Coming to Terms

Just last week, The New York Times pronounced a new strategic era in the execution of web advertising. In a piece called Marketers Shift Tactics on Web Ads, (http://www.nytimes.com/2003/02/11/business/media/11ADCO.html?th) reporter Nat Ives offers a glowing review of the new "Luxurious Living" site created for Lexus by MSN. The site itself is a beauty: Lexus messaging and MSN services underlying a magazine about stuff well-heeled folks would apparently find interesting: Miles Davis, travel, home entertainment and, of course, that zany billionaire sports owner Mark Cuban.

The article throws in some examples of Meredith Publishing doing some similar custom-produced websites and decides that the whole thing is a major trend that is "a response to a rising chorus of disdain for online advertising clutter and intrusion."

I have some problems with this.

Nothing wrong with the spirit and execution of the program. MSN has done a great job anticipating the needs of the customer and building a solution for them. I think it's also smart how MSN has woven many of its own services and strengths into the content of "Luxurious Living." But building custom sites for advertising clients isn't a new idea, nor is it an economically viable solution for most publishers. And at best, it's a well-paid diversion from the issues of "online advertising clutter and intrusion," not an answer to them.

Custom sections or mini-sites have been around since the beginning. For years they were the core of iVillage's business: they once built a site for Ford where iVillage readers could customize their own minivan. "Special advertising sections" have been part of magazines since at least the Truman administration, and in the 80s and 90s marketers even began publishing their own "zines." who can forget Benetton's Colors? (http://www.benetton.com/colors/) To an advertiser who just can't find the appropriate "editorial environment" online, building a custom site with a publisher may well be a smart answer. But the practice raises some thorny issues.

Is it advertising? One might reasonably reply 'who cares?' But this is more than a semantic issue. It's taken nearly a decade to convince marketers that building big elaborate sites and recruiting visitors through banners wasn't the right idea. Instead, we told them, distributed advertising and integration with existing content are the answers: reach customers where they are, not where you wish they were! At the end of the day, if we build "custom sites" for clients, are we not reestablishing the clickthrough model in a new form?
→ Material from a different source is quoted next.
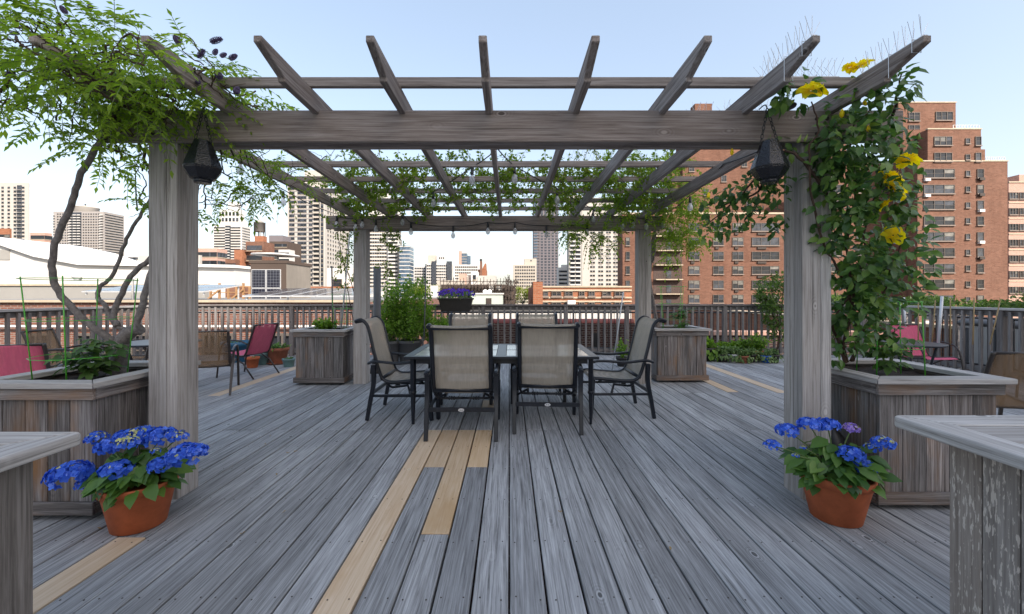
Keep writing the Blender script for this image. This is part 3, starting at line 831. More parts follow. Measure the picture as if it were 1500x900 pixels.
# ------------------------------------------------------------------ plants: helpers
def rdir(zb=0.0):
    while True:
        v = Vector((rr(-1,1), rr(-1,1), rr(-1,1)))
        if .05 < v.length < 1: break
    v.normalize(); v.z += zb
    return v.normalized()
def inball(c, rx, ry=None, rz=None):
    ry = rx if ry is None else ry; rz = rx if rz is None else rz
    while True:
        v = Vector((rr(-1,1), rr(-1,1), rr(-1,1)))
        if v.length < 1: return Vector((c[0]+v.x*rx, c[1]+v.y*ry, c[2]+v.z*rz))
def compound(q, p, d, L, n, lw, m=0, ms=1, stem=True):
    """pinnate leaf: leaflets in pairs on a drooping rachis"""
    d = d.normalized(); pts = []
    for i in range(n+2):
        t = i/(n+1); pts.append(p + d*(L*t) + Vector((0,0,-1))*(L*.35*t*t))
    if stem: q.tube([pts[0], pts[(n+1)//2], pts[-1]], .0016, 3, ms)
    r0 = RN.random()
    up = Vector((rr(-.4,.4), rr(-.6,.2), 1)).normalized()
    for i in range(1, n+1):
        dd = (pts[i+1]-pts[i-1]).normalized(); sd_ = dd.cross(up).normalized()
        s = lw*(1-.25*abs(i/(n+1)-.45)*2)
        for k in (-1, 1):
            ld = (sd_*k*.85 + dd*.5 + Vector((rr(-.15,.15), rr(-.15,.15), rr(-.35,.1))))
            q.leaf(pts[i], ld, up+rdir()*.5, s*rr(.8,1.1), s*.42, m, .2, .15, True, min(1, max(0, r0*.6+rr(0,.4))))
    q.leaf(pts[-1], (pts[-1]-pts[-2]), up, lw, lw*.36, m, .2, .15, True, r0)

# ------------------------------------------------------------------ wisteria (left)
ws = thing('wisteria', 'old wisteria with twisted bare trunk and feathery leaves over the left pergola corner', 'climber', at(176, 543, 3.2))
q = MB()
Dw = 3.2
def wp(l, D0=Dw, D1=None):
    D1 = D0 if D1 is None else D1
    return curve([at(x, y, D0+(D1-D0)*i/(len(l)-1)) for i, (x, y) in enumerate(l)], 5)
def wob(pts, a=.006): return [p+Vector((rr(-a,a), rr(-a,a), rr(-a,a))) for p in pts]
pt = wp([(172, 552), (174, 530), (176, 510), (180, 498), (192, 486), (206, 482)])
q.tube(wob(pt, .002), taper(len(pt), .062, .042), 10)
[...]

Is it sustainable? Is there a viable business here for publishers? When you look past the top handful of media companies, you see organizations working hard to maintain strong editorial and technology platforms with smaller staffs than they had three years ago. Can they devote teams of people to generating paid content? If they do, what does this do to the quality and depth of their "regular" content? No print publication could survive on custom publishing alone. And no digital media company can either.

Is it creating new revenue? If this practice were indeed a trend, would companies like Lexus really start spending more money online than they did before? Or would we simply see a shift of "site building" dollars move from the hands of agencies into the hands of publishers? I've long believed that the top brass at major marketers authorize a "web budget" that includes both site production costs and media costs...and that site production eats up most of the dollars. The key to a robust online medium is to move money out of site production and into distributed advertising.

Is it true integration? As noted above, I give MSN high marks for execution: they've done a good job of linking out to many of their own services and populating the site with pretty good content. But "Luxurious Living" still feels like a world apart from the rest of MSN. Will I have to click on a banner to find the site? Will targeted e-mail tell me about it? Since I'm a prototypical Lexus customer, I'd suggest these are fair questions. When I think of integration, I see a seamless blending of the advertisers messaging into what the media site does well every day. Hats off to MSN for the job they've done, but I still think we should keep our eye on the ball here.

Does it fix the "clutter" problem? Truth is, we've got a medium that's still a dark and dangerous place to most advertisers. (One could imagine the MSN 8 Butterfly Man shielding marketing executives from all the porn and clutter and three-card-Monte vendors as they size up their online ad options.) Should we be creating safe havens for sensitive advertisers or should we be focused on creating great sites that are uncluttered, well written and beautifully designed? Maybe these aren't mutually exclusive. But then again, maybe they are. The strongest companies are always the most focused. Focusing both the creative resources and the sales effort on building and selling your own great content seems like the best course of action to me.

The message to the advertiser: There are great places to advertise on the web; places filled with strong content and loyal readers. You don't need to build your own.